Bento XVI afirmou ainda que a revolução sexual fez com que a pedofilia fosse vista como algo “permitido e apropriado”, assim como a pornografia, que teria passado a ser considerada aceitável por alguns. E denunciou também uma suposta cultura abertamente homossexual nalguns seminários, o que significa que houve falha na formação de padres.

Segundo ele, em vários seminários, foram estabelecidos grupos homossexuais que “agiram mais ou menos abertamente, o que mudou significativamente o clima que se vivia neles”. Ratzinger contou ainda que, no sul da Alemanha, os candidatos ao sacerdócio e para o ministério laico de especialistas pastorais viviam juntos e inclusivamente os casados às vezes estavam com suas esposas e filhos.

Nos últimos anos, vieram à luz do dia escândalos de abusos sexuais na Igreja Católico em países como Irlanda, Chile, Austrália, França, Estados Unidos, Polónia e Alemanha, obrigando a Igreja a aceitar pagar indemnizações a algumas vítimas. Muitos dos casos ocorreram antes da década de 1960 e em parte deles a Igreja encobriu os abusos protegendo os acusados. Governos e sociedades foram igualmente coniventes. Na Irlanda, por exemplo, em 1999, o então primeiro-ministro, Bertie Ahern, pediu desculpa às vítimas dos abusos em nome do Estado e lançou um programa de acompanhamento e de compensações destinado às mesmas.

Várias vítimas de abuso e teólogos criticaram, na altura, aquele artigo de Ratzinger. “A ideia de que o abuso de crianças é resultado dos anos 1960, de um suposto colapso da teologia moral é uma explicação embaraçosamente errada para o abuso sistemático de crianças e seu encobrimento”, afirmou então professor de Teologia Brian Flanagan, da Universidade Marymount, na Vírginia.

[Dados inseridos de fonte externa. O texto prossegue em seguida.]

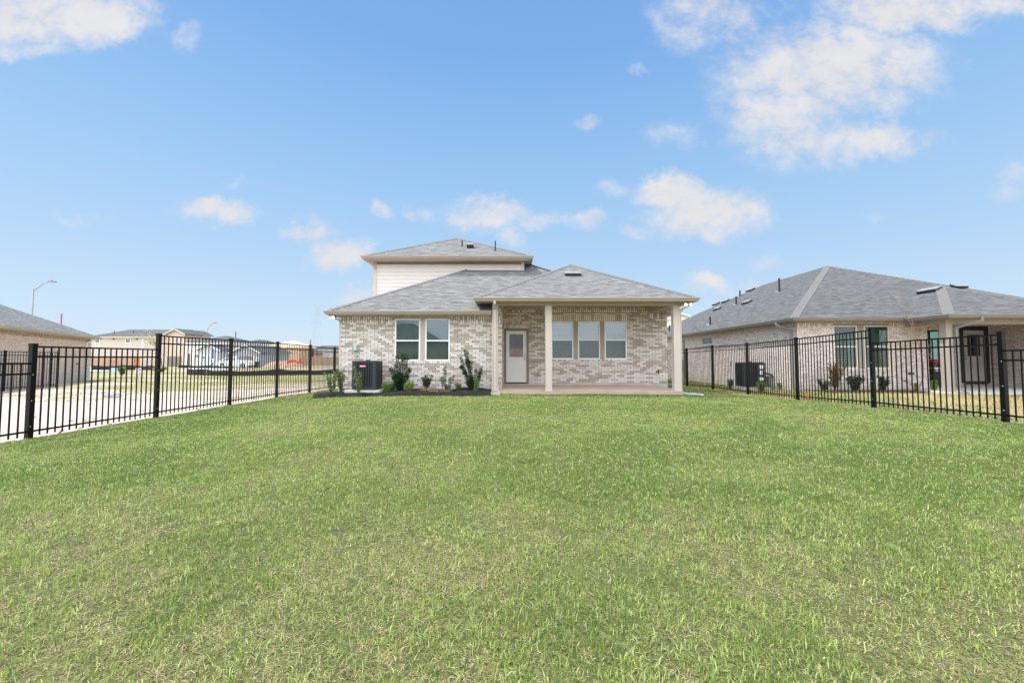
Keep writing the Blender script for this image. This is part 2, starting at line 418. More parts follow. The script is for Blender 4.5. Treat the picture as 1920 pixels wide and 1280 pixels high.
CREAM_RAMP = [(0.0, lin('#B5A79B')), (.28, lin('#C2B5A9')), (.40, lin('#DAD0C8')), (.6, lin('#E9E1DA')), (.85, lin('#F1EBE6')), (1.0, lin('#D8CDC4'))]
M = {}
M['brick'] = brick_mat('cream_brick', CREAM_RAMP, lin('#6F6156'), joint=.0072)
M['soldier'] = brick_mat('cream_brick_soldier', CREAM_RAMP, lin('#6B5C51'), w=.0794, h=.60, off=0.0)
M['nbrick'] = brick_mat('speckled_brick', [(0, lin('#C9BCB4')), (.4, lin('#DFD5CF')), (1, lin('#EBE3DE'))], lin('#A0938A'), w=.205, h=.0680, spots=lin('#4E3A2E'))
M['nsoldier'] = brick_mat('speckled_brick_soldier', [(0, lin('#C9BCB4')), (.4, lin('#DFD5CF')), (1, lin('#EBE3DE'))], lin('#A0938A'), w=.068, h=.6, off=0.0, spots=lin('#4E3A2E'))
M['tanbrick'] = brick_mat('tan_brick', [(0, lin('#CDB09C')), (.5, lin('#E0C7B5')), (1, lin('#EBD7C8'))], lin('#C6B5A7'), w=.205, h=.068)
M['shingle'] = shingle_mat('grey_shingle', [(0.15, lin('#737372')), (.5, lin('#7E7E7D')), (.85, lin('#898988'))], lin('#272728'))
M['nshingle'] = shingle_mat('slate_grey_shingle', [(0.15, lin('#5E5F5F')), (.5, lin('#686969')), (.85, lin('#727373'))], lin('#252526'))
M['cap'] = paint('lit_ridge_shingle', lin('#737270'), .92, .10, 6, .3, 120)  # light on the upward-facing caps is put into this tone
M['tan'] = paint('tan_trim_paint', lin('#B3A698'), .5, .05, 2)
M['mull_shade'] = paint('shaded_mullion_paint', lin('#AA9C90'), .55, .05, 2)  # mullion paint again, with the porch's shade put into its colour
M['tan_dark'] = paint('taupe_trim_paint', lin('#8B7C6D'), .55, .05, 2)
M['mull'] = paint('taupe_mullion_paint', lin('#BFAFA5'), .55, .05, 2)
M['column'] = paint('column_paint', lin('#D0C3B8'), .6, .05, 2, .15, 90)
M['siding'] = siding_mat('off_white_siding', lin('#E8E2DC'), .2)
M['corner'] = paint('corner_trim_paint', lin('#CFC2B8'), .55, .04)
M['white'] = paint('white_vinyl', lin('#FAF9F8'), .35, .03)
M['cream'] = paint('cream_vinyl', lin('#D9CDBC'), .4, .04)
M['door'] = paint('door_paint', lin('#EFEBE7'), .45, .04)
M['gutter_grey'] = paint('grey_metal_gutter', lin('#8C8A88'), .45, .06)
M['metal'] = paint('brushed_metal', lin('#A9A7A3'), .35, .08, 20, metal=.8)
M['dark'] = paint('dark_interior', lin('#2A2C2C'), .9, .1)
M['blind'] = paint('white_blind', lin('#AEBBBB'), .5, .05)
M['blind_dark'] = paint('shaded_blind', lin('#AEBDB5'), .5, .05)
M['glass'] = glass_mat('window_glass', .19, (.62, .74, .70, 1))
M['glass_dark'] = glass_mat('door_glass', .34, (.45, .5, .5, 1))
M['screen'] = glass_mat('screened_glass', .04, (.62, .69, .66, 1), .05)
M['glass_black'] = glass_mat('dark_door_glass', .04, (.12, .13, .13, 1))
M['glass_deep'] = glass_mat('deep_green_glass', .05, (.50, .66, .58, 1))
M['vent_black'] = paint('black_vent_paint', lin('#2C2F33'), .45, .1)
M['vent_top'] = paint('mill_aluminium', lin('#8E9093'), .5, .06)
M['black'] = paint('black_powder_coat', lin('#060607'), .38, .2, 8, spec=.3)
M['ac'] = paint('charcoal_steel', lin('#34393C'), .45, .08)
M['ac_dark'] = paint('coil_black', lin('#14171B'), .6, .1)
M['red'] = paint('red_badge', lin('#E4767F'), .4, .1)
M['concrete'] = paint('pale_concrete', lin('#C8C2BB'), .9, .12, 2.5, .4, 70)
M['box_grey'] = paint('grey_green_box', lin('#A9B4AF'), .45, .06)
M['lamp'] = emit_mat('lit_warm_lamp', (1.0, .72, .40, 1), 1.0)
M['lamp_white'] = emit_mat('lit_lamp_lens', (.75, .86, 1.0, 1), .5)
M['wood'] = paint('cedar_board', lin('#B69C86'), .8, .15, 4)
M['wood_new'] = paint('new_pine', lin('#D2A878'), .8, .12, 4)
M['wood_orange'] = paint('stained_gate_board', lin('#B5793F'), .7, .12, 4)
M['leaf'] = leaf_mat('leaf_surface', .6, .2)
M['grassblade'] = leaf_mat('grass_blade_surface', .55, .35)
M['bark'] = paint('grey_brown_bark', lin('#7E6858'), .9, .2, 30, .4, 60)
M['stem'] = paint('green_brown_stem', lin('#6B6244'), .8, .2, 30)
M['straw'] = paint('dead_straw', lin('#B99B7A'), .9, .15, 20)

# ------------------------------------------------------------------ terrain
LX0, LX1 = -7.97, 8.57          # the two fence lines
def lawn_z(x, y):
    x = np.asarray(x, float); y = np.asarray(y, float)
    zl = np.interp(y, [0, 6, 14, 17, 24], [-.29, -.28, -.27, -.31, -.36])
    zr = np.interp(y, [0, 4.5, 7, 9.5, 12, 14.5, 17, 20], [-.06, -.05, -.06, -.11, -.20, -.27, -.28, -.33])
    zc = np.interp(y, [0, 5, 11, 12.6, 13.5, 24], [-.13, -.13, -.14, -.15, -.155, -.2])
    t = np.clip((x + 3.2) / (LX0 + 3.2), 0, 1); t = t * t * (3 - 2 * t)
    s = np.clip((x - 3.0) / (LX1 - 3.0), 0, 1); s = s * s * (3 - 2 * s)
    z = zc + (zl - zc) * t; z = z + (zr - z) * s
    return z + .012 * np.sin(x * 1.7 + y * .9) * np.sin(y * 1.3 - x * .6)
def ground_z(x, y):
    x = np.asarray(x, float); y = np.asarray(y, float)
    zl = np.interp(x, [-40, -14, -9.5, LX0], [-.5, -.46, -.42, -.32])
    far = np.interp(y, [24, 38, 62, 110], [0, .02, .22, .36]); zl = zl + np.where(x < 0, far, 0)
    zr = np.where(y < 14.9, np.interp(x, [LX1, 9.3, 11, 40], [-.12, -.16, -.19, -.2]), -.33)
    zr = np.where(x > LX1 + .0, np.minimum(zr, np.where(x < 9.4, lawn_z(np.minimum(x, LX1), y) - .02, zr)), zr)
    inside = (x > LX0) & (x < LX1) & (y < 26)
    z = np.where(x < 0, zl, zr)
    z = np.where(inside, lawn_z(x, y) - .035, z)
    z = np.where((y > 26) & (x >= LX0), np.interp(y, [26, 38, 62, 110], [-.4, -.4, -.25, -.1]), z)
    return z
def sheet(name, xs, ys, zf, mat, dz=0.0):
    X, Y = np.meshgrid(xs, ys); Z = zf(X, Y) + dz
    v = np.stack([X.ravel(), Y.ravel(), Z.ravel()], 1); nx, ny = len(xs), len(ys)
    f = [(j * nx + i, j * nx + i + 1, (j + 1) * nx + i + 1, (j + 1) * nx + i) for j in range(ny - 1) for i in range(nx - 1)]
    me = bpy.data.meshes.new(name); me.from_pydata(v.tolist(), [], f); me.polygons.foreach_set('use_smooth', [True] * len(f)); me.materials.append(mat)
    o = bpy.data.objects.new(name, me); COL.objects.link(o); return o

def dirt_ground_mat():
    t = NT('building_lot_ground'); p = t.pos()
    n1 = t.noise(t.scale(p, (.09, .34, 1)), 1.0, 6, .6, .6); n2 = t.noise(p, 1.4, 6, .65); n3 = t.noise(p, 14, 4, .6)
    sep = t.n('ShaderNodeSeparateXYZ'); t.l(p, sep.inputs[0])
    dirt = t.ramp(n2, [(.3, lin('#B9A89B')), (.55, lin('#C6B8AE')), (.75, lin('#AE9A8B'))])
    dirt = t.mix(.35, dirt, t.ramp(n3, [(.3, lin('#8E7666')), (.6, lin('#E6D9CE'))]), 'SOFT_LIGHT')
    grs = t.ramp(n3, [(.3, lin('#83865A')), (.55, lin('#A19C70')), (.8, lin('#B8AE8A'))])
    mr = t.n('ShaderNodeMapRange'); t.l(sep.outputs[1], mr.inputs[0]); mr.inputs[1].default_value = 8; mr.inputs[2].default_value = 24; mr.inputs[3].default_value = -.14; mr.inputs[4].default_value = .12
    f = t.math('ADD', n1, t.math('ADD', t.math('MULTIPLY', t.math('SUBTRACT', n2, .5), .35), mr.outputs[0]))
    k = t.ramp(f, [(.545, (0, 0, 0)), (.595, (1, 1, 1))])
    t.l(t.mix(k, dirt, grs), t.bsdf.inputs['Base Color']); t.bsdf.inputs['Roughness'].default_value = .95; t.bsdf.inputs['Specular IOR Level'].default_value = .15
    t.bump(t.math('ADD', n2, t.math('MULTIPLY', n3, .3)), .5, .05); return t.m
def lawn_mat(name, soil, a, b, c):
    t = NT(name); p = t.pos()
    n1 = t.noise(p, .55, 5, .6); n2 = t.noise(p, 7, 5, .65); n3 = t.noise(p, 70, 3, .7)
    g = t.ramp(t.math('ADD', t.math('MULTIPLY', n1, .5), t.math('MULTIPLY', n2, .5)), [(.36, a), (.5, b), (.64, c)])
    col = t.mix(t.ramp(n3, [(.42, (0, 0, 0)), (.62, (1, 1, 1))]), g, soil)
    t.l(col, t.bsdf.inputs['Base Color']); t.bsdf.inputs['Roughness'].default_value = .95; t.bsdf.inputs['Specular IOR Level'].default_value = .1
    t.bump(n3, .8, .02); return t.m
def axis(a, b, fine0, fine1, step, coarse):
    xs = list(np.arange(fine0, fine1 + 1e-6, step)); x = fine0; s = step
    while x > a: s = min(s * 1.35, coarse); x -= s; xs.insert(0, x)
    x = xs[-1]; s = step
    while x < b: s = min(s * 1.35, coarse); x += s; xs.append(x)
    return np.array(xs)
g_x = np.sort(np.concatenate([axis(-1500, 1500, -40, 30, .6, 150), [LX0 - .02, LX0 + .02, LX1 - .02, LX1 + .02]]))
ground = sheet('ground', g_x, axis(-600, 2500, -4, 60, .6, 150), ground_z, dirt_ground_mat()); tag(ground, kind='structure')
lawn = sheet('lawn', np.linspace(LX0, LX1, 70), np.linspace(-8, 24.5, 110), lawn_z, lawn_mat('lawn_soil', lin('#4F4C36'), lin('#5F6C3B'), lin('#6F7A44'), lin('#8A8758')))
tag(lawn, kind='structure')
nl = sheet('neighbour_lawn', np.linspace(LX1 + .03, 40, 60), np.linspace(-8, 40, 90), ground_z, lawn_mat('patchy_lawn_soil', lin('#A68B70'), lin('#7C7F4B'), lin('#A59A68'), lin('#C0AB86')), .006)
tag(nl, kind='structure')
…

Num mundo pós-atentados do 11 de setembro e de todas guerras que depois deles se travaram, Bento XVI promoveu no Vaticano, em 2008, o primeiro Fórum Católico-Muçulmano. “Vamos decidir ultrapassar todos os preconceitos passados e corrigir as imagens muitas vezes distorcidas que temos uns dos outros e que ainda hoje criam dificuldades nas nossas relações”, disse o Papa, às delegações de líderes muçulmanos, classificando o encontro como “um sinal claro de estima mútua e do desejo de escutar respeitosamente o outro”.

Do lado dos muçulmanos, Seyyed Hossein Nasr do Irão, professor de Estudos Islâmicos da Universidade George Washington, nos EUA, respondeu que, ao longo da história, “várias forças políticas”, tanto do lado dos cristãos, como do lado dos muçulmanos, criaram violência. “Certamente não podemos dizer que a violência é monopólio de uma só religião”, apontou.